The Weekly Ringer

The University of Mary Washington Student Newspaper

Novel gets new look

3 min read

Jane Austen’s classic tale, “Pride and Prejudice,” is a frequent visitor of high school and college reading lists.

Publishing company Quirk Classics recently commissioned Grahame-Smith to resurrect Jane Austen’s classic love story with a twist.

The comical author was given the task of dissecting the classic and turning it into a novel students would actually want to read. The result is “Pride and Prejudice and Zombies.”

Grahame-Smith keeps most of the main plot of the story intact, along with the characters and much of the dialogue.

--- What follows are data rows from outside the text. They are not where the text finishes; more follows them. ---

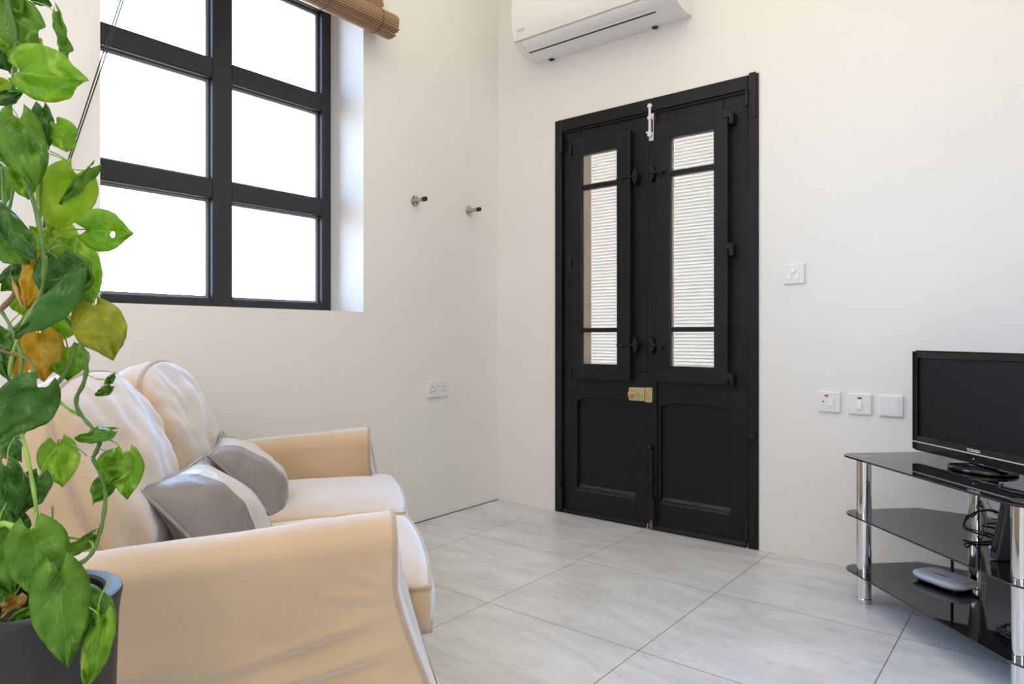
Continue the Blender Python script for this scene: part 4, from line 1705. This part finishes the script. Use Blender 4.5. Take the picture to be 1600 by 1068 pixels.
vine([(-8, -90, .86), (8, -10, .85), (22, 38, .85), (25, 70, .85), (24, 98, .85), (20, 130, .86), (15, 165, .87), (20, 210, .86), (27, 250, .85), (42, 285, .84), (58, 335, .83), (66, 385, .83), (69, 420, .83), (66, 455, .84), (52, 480, .86), (25, 512, .88), (-10, 545, .9)], 3.6)
vine([(70, 400, .83), (70, 440, .84), (60, 470, .85), (40, 500, .86), (18, 560, .87), (16, 610, .88), (30, 665, .85), (40, 700, .83), (50, 750, .82), (57, 800, .82), (58, 850, .83), (55, 915, .84)], 3.0, 'stemlight')
vine([(86, 486, .90), (104, 498, .90), (118, 518, .90), (131, 548, .90), (135, 575, .89), (130, 600, .89), (120, 620, .89), (121, 638, .89), (133, 655, .89), (148, 672, .88), (156, 688, .88), (152, 702, .88), (145, 715, .88)], 3.2)
vine([(145, 716, .88), (158, 742, .88), (164, 765, .88), (164, 790, .88), (159, 820, .87), (152, 845, .86), (146, 860, .85), (134, 874, .84), (112, 886, .83), (88, 897, .83), (70, 925, .84), (60, 960, .85)], 3.2)
vine([(119, 535, .91), (112, 560, .91), (98, 588, .91), (78, 612, .91), (62, 640, .91), (40, 670, .90), (15, 700, .90), (-15, 730, .90)], 3.4)
vine([(78, 612, .91), (92, 626, .905), (110, 640, .90), (124, 648, .895)], 2.6, 'stemlight')
vine([(64, 280, .86), (63, 320, .86), (62, 360, .85), (67, 392, .84)], 2.2)
vine([(4, 262, .90), (5, 300, .90), (8, 335, .9), (0, 370, .9)], 2.8)
vine([(10, 260, .9), (20, 285, .9), (16, 320, .9), (4, 340, .9)], 2.6)
vine([(45, 420, .9), (32, 445, .9), (14, 470, .9), (-8, 492, .9)], 4.0, 'stembrown')
vine([(2, 486, .88), (14, 505, .88), (25, 530, .87), (34, 560, .86), (30, 590, .86)], 2.8)
vine([(-6, 545, .88), (16, 552, .87), (38, 558, .86), (52, 572, .85), (58, 590, .84)], 2.6, 'stembrown')
vine([(0, 708, .86), (20, 722, .86), (35, 738, .85), (48, 750, .84)], 2.6, 'stembrown')
vine([(-4, 880, .82), (14, 868, .81), (24, 845, .80), (22, 825, .80), (8, 818, .80), (-8, 822, .80)], 5.0, 'stemlight')
vine([(146, 862, .85), (145, 850, .855), (136, 844, .86), (110, 839, .87), (72, 838, .87), (40, 846, .86)], 2.6, 'stemlight')
vine([(82, 790, .87), (80, 815, .87), (58, 826, .86), (40, 832, .85)], 1.6, 'stemlight')


def leaf_mesh(base, tip, width, facing, fold, curl, twist, seed, petiole=None, r_pet=0.0014, hole=False):
    """pothos leaf from its stalk joint to its tip; facing = blade normal direction; fold closes the two halves"""
    ax = tip - base
    L = ax.length
    ax.normalize()
    nr = (facing - ax * facing.dot(ax)).normalized()
    nr = Matrix.Rotation(twist, 3, ax) @ nr
    sd = ax.cross(nr)
    bm = BM()
    uvl = bm.loops.layers.uv.new('UVMap')
    NV, NU = 22, 6
    prof_v = [0.0, 0.04, 0.12, 0.22, 0.35, 0.48, 0.62, 0.75, 0.86, 0.94, 1.0]
    prof_w = [0.30, 0.52, 0.80, 0.95, 1.0, 0.95, 0.80, 0.58, 0.34, 0.15, 0.0]

    def pw_(v):
        for a in range(len(prof_v) - 1):
            if v <= prof_v[a + 1]:
                f = (v - prof_v[a]) / (prof_v[a + 1] - prof_v[a])
                f = f * f * (3 - 2 * f) * 0.5 + f * 0.5
                return prof_w[a] + (prof_w[a + 1] - prof_w[a]) * f
        return 0.0
    grid = []
    rs_ = random.Random(seed)
    asym = rs_.uniform(-0.06, 0.06)
    for i in range(NV + 1):
        v = i / NV
        row = []
        w = pw_(v) * width / 2
        for j in range(-NU, NU + 1):
            u = j / NU
            side = u * w * (1 + asym * (1 if u > 0 else -1))
            along = v * L - 0.16 * L * (u * u) * (1 - v) ** 4 * 1.2          # lobes behind the joint
            h = -fold * abs(side) + 0.012 * nz((u * 1.2, v * 3, seed), 1.5, seed)
            h += 0.05 * width * math.sin(PI * min(1, abs(u))) * (1 - fold)
            h -= curl * L * (v ** 2.0) * 0.5
            sq = math.cos(min(1.2, fold * 0.9))
            p = base + ax * along + sd * side * sq + nr * h
            row.append(bm.verts.new(p))
        grid.append(row)
    for i in range(NV):
        for j in range(2 * NU):
            if hole and i in (11, 12) and j in (6, 7):
                continue
            try:
                f = bm.faces.new((grid[i][j], grid[i][j + 1], grid[i + 1][j + 1], grid[i + 1][j]))
            except ValueError:
                continue
            f.smooth = True
            for l, (a, b) in zip(f.loops, ((i, j), (i, j + 1), (i + 1, j + 1), (i + 1, j))):
                l[uvl].uv = ((b - NU) / NU, a / NV)
    if hole:
        hc = grid[12][7].co.copy()
        rad = 0.0042
        for (a, b) in ((11, 6), (11, 7), (11, 8), (12, 6), (12, 8), (13, 6), (13, 7), (13, 8)):
            vv = grid[a][b]
            vv.co = hc + (vv.co - hc).normalized() * rad
        bm.verts.remove(grid[12][7])
    bmesh.ops.remove_doubles(bm, verts=bm.verts, dist=1e-6)
    # solid blade
    if petiole:
        P = smooth_path(petiole + [base + ax * 0.004], 6)
        n0 = set(bm.faces)
        tube(bm, P, r_pet, 7)
        for f in bm.faces:
            if f not in n0:
                f.material_index = 1
                f.smooth = True
    return bm


CAMV = Vector((0, 0, CAM_H))


def lf(base, tip, wpx, kind, pet=None, fold=0.25, curl=0.15, twist=0.0, hole=False, petm='stemlight', rp=2.0):
    """base, tip: (px, py, depth); width in photo pixels; pet: earlier stalk points"""
    B, T = at(*base), at(*tip)
    d = (base[2] + tip[2]) / 2
    w = wpx / 1068.0 * d
    facing = (CAMV - (B + T) / 2).normalized()
    seed = base[0] * 1.7 + base[1] * 0.37
    P = [at(*q) for q in pet] if pet else None
    if P is None:
        a = (B - T).normalized()
        P = [B + a * 0.022 + Vector((0, 0, 0.012)) + (FV * 0.02), B + a * 0.012 + Vector((0, 0, 0.008)) + FV * 0.006]
    bm = leaf_mesh(B, T, w, facing, fold, curl, twist, seed, None, 0.0, hole)
    o = obj('leaf', bm, LEAF[kind], plant)
    bm = BM()
    tube(bm, smooth_path(P + [B + (T - B).normalized() * 0.004], 6), rp / 2 / 1068.0 * d, 7)
    obj('stalk', bm, M[petm], o)
    for p in o.data.polygons:
        p.use_smooth = True
    s = o.modifiers.new('Solidify', 'SOLIDIFY')
    s.thickness = 0.0005
    return o


# ---- top of the plant
lf((12, 6, .86), (42, 72, .84), 74, 'm', twist=0.2)
lf((24, 92, .90), (64, 60, .90), 52, 'l', twist=-0.3)
lf((30, 112, .83), (130, 127, .82), 88, 'b', [(24, 98, .85), (27, 106, .84)], fold=0.12, curl=0.1, twist=0.15)
lf((84, 17, .84), (98, 90, .83), 30, 'm', [(52, 2, .86), (70, 8, .85), (80, 14, .84)], fold=0.75, curl=0.2, twist=0.6)
lf((50, -12, .88), (72, 6, .88), 26, 'd', fold=0.3)
lf((66, 170, .87), (77, 233, .87), 34, 'd', [(50, 182, .87), (60, 181, .87)], fold=0.3, twist=-0.4)
lf((86, 192, .88), (103, 234, .87), 46, 'b', [(58, 182, .87), (76, 186, .88)], fold=0.25, twist=0.35)
lf((30, 185, .83), (57, 291, .82), 68, 'm', [(20, 170, .86), (25, 177, .84)], fold=0.25, twist=-0.2)
lf((0, 196, .85), (30, 268, .84), 56, 'm', fold=0.2, twist=0.3)
lf((-4, 158, .86), (37, 144, .86), 24, 'd', fold=0.3)
lf((-6, 128, .88), (18, 158, .88), 34, 'l', fold=0.2)
lf((-14, 20, .88), (8, 78, .88), 52, 'b', fold=0.2)
lf((-12, -40, .86), (30, 20, .85), 60, 'm', fold=0.2)
lf((-10, 262, .92), (10, 318, .92), 40, 'm', fold=0.2)
lf((30, 262, .90), (44, 310, .90), 44, 'b', fold=0.2)
lf((-6, 78, .9), (14, 112, .9), 36, 'd', fold=0.2)
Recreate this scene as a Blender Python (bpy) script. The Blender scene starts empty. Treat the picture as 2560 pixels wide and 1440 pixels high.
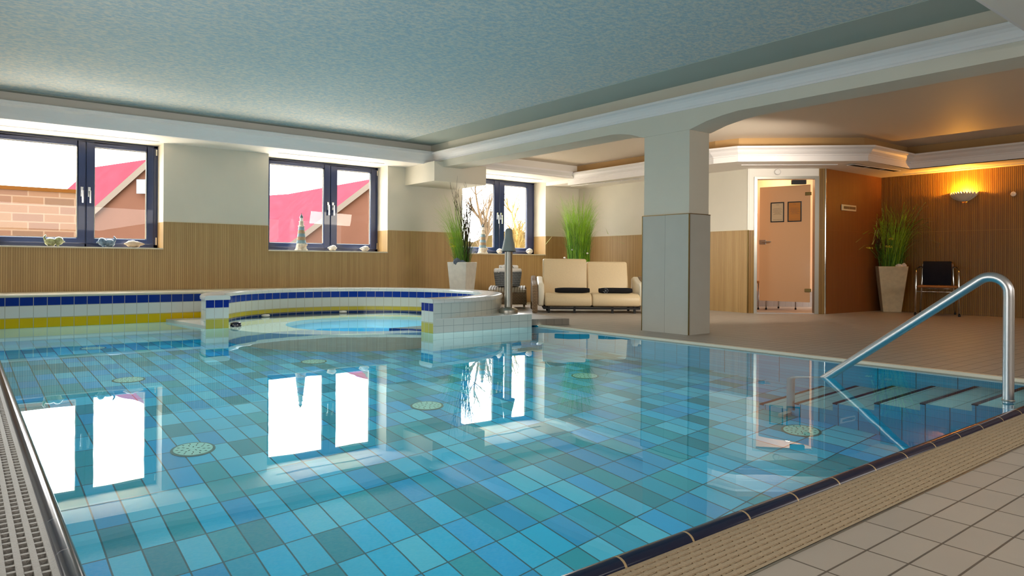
import bpy, bmesh, math, random
from mathutils import Vector, Matrix
random.seed(7)
R = math.radians
C = bpy.context.scene.collection
PI = math.pi
cos, sin = math.cos, math.sin

# ------------------------------------------------------------------ materials
def lin(h):
    h = h.lstrip('#')
    v = [int(h[i:i+2], 16)/255 for i in (0, 2, 4)]
    return tuple((x/12.92 if x <= .04045 else ((x+.055)/1.055)**2.4) for x in v) + (1,)

class NT:
    def __init__(s, name):
        s.m = bpy.data.materials.new(name); s.m.use_nodes = True
        s.t = s.m.node_tree; s.n = s.t.nodes; s.l = s.t.links
        s.b = s.n['Principled BSDF']; s.out = s.n['Material Output']
    def node(s, typ, **kw):
        n = s.n.new(typ)
        for k, v in kw.items():
            if k.startswith('i_'):
                n.inputs[k[2:]].default_value = v
            else: setattr(n, k, v)
        return n
    def math(s, op, a, b=None, clamp=False):
        n = s.n.new('ShaderNodeMath'); n.operation = op; n.use_clamp = clamp
        for i, x in enumerate((a, b)):
            if x is None: continue
            if isinstance(x, (int, float)): n.inputs[i].default_value = x
            else: s.l.new(x, n.inputs[i])
        return n.outputs[0]
    def mix(s, f, a, b):
        n = s.n.new('ShaderNodeMix'); n.data_type = 'RGBA'
        for i, x in ((0, f), (6, a), (7, b)):
            if isinstance(x, (int, float, tuple)): n.inputs[i].default_value = x
            else: s.l.new(x, n.inputs[i])
        return n.outputs[2]
    def bump(s, h, strength=.3, dist=.01):
        n = s.n.new('ShaderNodeBump'); n.inputs['Strength'].default_value = strength
        n.inputs['Distance'].default_value = dist
        s.l.new(h, n.inputs['Height']); s.l.new(n.outputs[0], s.b.inputs['Normal'])
    def ramp(s, f, stops, interp='LINEAR'):
        n = s.n.new('ShaderNodeValToRGB'); n.color_ramp.interpolation = interp
        e = n.color_ramp.elements
        while len(e) > 1: e.remove(e[-1])
        e[0].position = stops[0][0]; e[0].color = stops[0][1]
        for p, c in stops[1:]:
            q = e.new(p); q.color = c
        s.l.new(f, n.inputs[0]); return n.outputs[0]

def plain(name, col, rough=.5, metal=0, spec=.5, noise=0, nscale=20, bump=0, coat=0, trans=0, emit=None, es=1, sub=0):
    t = NT(name); c = lin(col); b = t.b
    b.inputs['Base Color'].default_value = c
    b.inputs['Roughness'].default_value = rough
    b.inputs['Metallic'].default_value = metal
    b.inputs['Specular IOR Level'].default_value = spec
    b.inputs['Coat Weight'].default_value = coat
    if emit:
        b.inputs['Emission Color'].default_value = lin(emit); b.inputs['Emission Strength'].default_value = es
    if noise or bump:
        tc = t.node('ShaderNodeTexCoord'); nz = t.node('ShaderNodeTexNoise')
        nz.inputs['Scale'].default_value = nscale; nz.inputs['Detail'].default_value = 5
        t.l.new(tc.outputs['Object'], nz.inputs['Vector'])
        if noise:
            f = t.math('MULTIPLY', nz.outputs[0], 1.0)
            d = tuple(max(0, x*(1-noise)) for x in c[:3])+(1,); u = tuple(min(1, x*(1+noise)) for x in c[:3])+(1,)
            o = t.ramp(f, [(.3, d), (.7, u)]); t.l.new(o, b.inputs['Base Color'])
        if bump: t.bump(nz.outputs[0], bump, .01)
    return t.m

def uvxy(t, scale=(1, 1), off=(0, 0)):
    uv = t.node('ShaderNodeUVMap'); sp = t.node('ShaderNodeSeparateXYZ')
    t.l.new(uv.outputs[0], sp.inputs[0])
    u = t.math('MULTIPLY', t.math('SUBTRACT', sp.outputs[0], off[0]), 1/scale[0])
    v = t.math('MULTIPLY', t.math('SUBTRACT', sp.outputs[1], off[1]), 1/scale[1])
    return u, v, sp

def groutmask(t, u, v, gu, gv):
    def one(w, g):
        f = t.math('FRACT', w)
        d = t.math('MINIMUM', f, t.math('SUBTRACT', 1.0, f))
        return t.math('LESS_THAN', d, g)
    a = one(u, gu) if gu else None
    b = one(v, gv) if gv else None
    if a and b: return t.math('MAXIMUM', a, b)
    return a or b

def tiles(name, pu, pv, pal, grout, g=.003, off=(0, 0), rough=.25, stagger=False, bumpk=.3, vary=.06, spec=.5, emit=0, noise=0):
    """random coloured tiles on metre UVs"""
    t = NT(name)
    u, v, sp = uvxy(t, (pu, pv), off)
    if stagger:
        row = t.math('FLOOR', v); u = t.math('ADD', u, t.math('MULTIPLY', t.math('MODULO', row, 2.0), .5))
    cb = t.node('ShaderNodeCombineXYZ')
    t.l.new(t.math('ADD', t.math('FLOOR', u), .37), cb.inputs[0]); t.l.new(t.math('ADD', t.math('FLOOR', v), .71), cb.inputs[1])
    wn = t.node('ShaderNodeTexWhiteNoise'); wn.noise_dimensions = '2D'
    t.l.new(cb.outputs[0], wn.inputs[0])
    k = len(pal)
    if k > 1: col = t.ramp(wn.outputs[0], [(i/k, lin(c)) for i, c in enumerate(pal)], 'CONSTANT')
    else:
        c = lin(pal[0]); col = t.ramp(wn.outputs[0], [(0, tuple(x*(1-vary) for x in c[:3])+(1,)), (1, tuple(min(1, x*(1+vary)) for x in c[:3])+(1,))])
    if noise:
        tc = t.node('ShaderNodeTexCoord'); nz = t.node('ShaderNodeTexNoise'); nz.inputs['Scale'].default_value = 5
        nz.inputs['Detail'].default_value = 6
        t.l.new(tc.outputs['Object'], nz.inputs['Vector'])
        hs = t.node('ShaderNodeHueSaturation'); t.l.new(col, hs.inputs['Color'])
        t.l.new(t.math('ADD', 1-noise/2, t.math('MULTIPLY', nz.outputs[0], noise)), hs.inputs['Value']); col = hs.outputs[0]
    m = groutmask(t, u, v, g/pu, g/pv)
    col = t.mix(m, col, lin(grout))
    t.l.new(col, t.b.inputs['Base Color'])
    t.b.inputs['Roughness'].default_value = rough
    t.b.inputs['Specular IOR Level'].default_value = spec
    if emit:
        t.l.new(col, t.b.inputs['Emission Color']); t.b.inputs['Emission Strength'].default_value = emit
    if bumpk: t.bump(t.math('SUBTRACT', 1.0, m), bumpk, .003)
    return t.m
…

A full 85 percent of the book is Austen’s original work.

Grahame-Smith’s addition of zombies, ninjas, and unladylike fighting scenes throughout the novel changes the tale.

He inserts these extras in a very methodical and clever way.

The story begins with the Bennet family: Mr. Bennet, Mrs. Bennet, and their five daughters, Jane, Elizabeth, Mary, Catherine and Lydia.

The daughters, trained by a Shaolin master in China, are experienced in the deadly arts. They carry daggers at their ankles and are skilled with both musket and katana.

Of the five daughters, the two eldest, Jane and Elizabeth, are the most experienced in the deadly arts. Headstrong Elizabeth is the feisty heroine and the most deadly of them all.

Throughout the story, Mrs. Bennet is very much the same as in the original version; she is not skilled or interested in anything but trying to obtain a husband for each of her daughters.

In the end, her efforts are rewarded. Three of her five daughters get married, which is the same result as in the original novel.

Proud Mr. Darcy is just the same as the original character, except for the small detail of his being an extremely skilled zombie killer.

His disdain for Elizabeth slowly changes to respect as he watches her skill with katana and musket. When he proposes to her, a fight ensues as she tells him of the many reasons she would not marry him.

Just like the original, he writes her a letter, which makes her change her feelings toward him.
Afterwards, he helps her family in certain ways and she falls in love with him.

Though the updated novel keeps to the original plot in many of the main details, Grahame-Smith does add some extras that were not in the first story.

These include a character catching the “strange plague” and turning into a zombie and battle sequences that take place where characters were before only having a argument.

Other extras include the changing of sport and card games to more zombie related activities and the constant fear of the undead coming to ruin every ball, walk and carriage ride.

Quirk Classics, provoked by the popularity of this book, intends to make a prequel to this story, “Dawn of the Dreadfuls” which is scheduled for release in March 2010.

A movie is also in the works and is scheduled to come out in 2011. Quirk Classics also intends to make more books similar to “Pride and Prejudice and Zombies,” one of which has already come out, titled, “Sense and Sensibility and Sea Monsters.”

Though more amusing and exciting than the original “Pride and Prejudice,” this new version still keeps the themes that make the original so popular among teachers.

Themes such as gender roles, class, society, pride, prejudice, marriage, and family are still explored and included in Grahame-Smith’s novel, though with a more appealing amount of mayhem and death.

One question that comes up after reading this exciting novel is whether or not teachers will allow students to read this new version of the novel in place of the original when the story is required reading for a class.